Wednesday, July 10, 2013

My curiousity...what are your thoughts?


I know I rarely get comments, but I would be interested in others opinion on this!

I did not grow up in a family where you were handed everything on a silver platter. My family had to work for everything we ever had. We had the necessities, but above that meant getting a job to buy it. I am not a high maintenance person now. I hate shopping, even for groceries! I am not a big fan of jewelery, I don't require 15 pairs of shoes(I actually have 5 prs!), I don't do manicures or pedicures, I get my hair cut twice a year and it's $15 each time. I love garage sales, and old fashioned everything. When we decided to buy a house, I was the one who suggested getting a trailer house or a manufactured home because they were so much cheaper than building one. I am the one who refuses to purchase a new vehicle, opting for a good used one instead. I am the one who will find a million things to make out of older items or scrap...just because we already have these items and it seems senseless to buy something new when you can make something old work. I am the one who stresses over paying off debts so that someday we not be reliant on the banking industry roller coasters. I do not ask for help often, and mostly because when I do ask for help I end up getting all kinds of grief, or it ends up causing me more frustration.

So, here's my dilemma. By being so low maintenance, and not needing anything of any value, does this put me in a position of being taken advantage of? Does this make me an easy target for disrespect? I ask for many reasons, but mainly because I feel like I am taken for granted and the few things I do want become such a hassle to get that I just choose to not do them. Is this wrong? Maybe.

When I became a Mom, my world became focused on my kids. Once in a while it's nice to get out with my husband for a night out, but my entire life revolves around these 2 kids. It was recently that I had an invitation from one of my best friends to go out, girls night. When I mentioned this, I was told I would have to find a sitter. While I will not let my kids stay with just anyone...that means typically there are 2 people I turn to to watch my kids...my mother-in-law or my hubby's grandmother. Both of which I completely trust with my kids. Since his mom has had her share of illness over the last year or so and his grandmother has had some major changes in her life...I don't like to ask too often, for either of them to watch the kids.
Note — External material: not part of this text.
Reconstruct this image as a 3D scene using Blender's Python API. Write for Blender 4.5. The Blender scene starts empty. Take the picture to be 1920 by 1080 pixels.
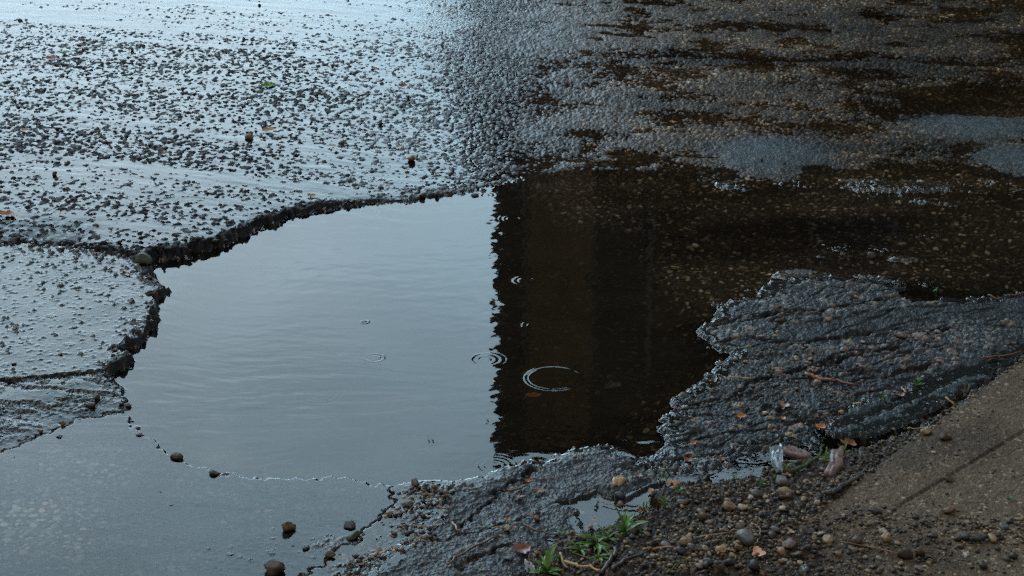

Recently, I learned my high school was having an all school reunion. 73 different class reunions, at one time. While I talk to most of the people I went to school with that I want to talk to, there were several people in older classes that were friends and I would get to see. Some I haven't seen since high school. Originally, we agreed we would go and make it a weekend trip to celebrate our anniversary since we didn't even get to go out to supper for it. As time went on, then it became a deal of the trip would depend on when we got done haying and strawing, or if several other things were going on. Since then, a comment was made about not going at all and instead making an overnight trip to a local town instead for a get away. While I have been up in arms over this reunion thing just because my class has neglected to have a decent reunion since we graduated. I really want to go, but I don't want a lot of grief from going. I don't want to hear the lecture about how the reunion was or the money we spent to go.

Is it too much to ask that I get to spend the $350 that it's going to cost to go? I don't plan for trips anymore, to go back to visit family or friends because it's such a hassle.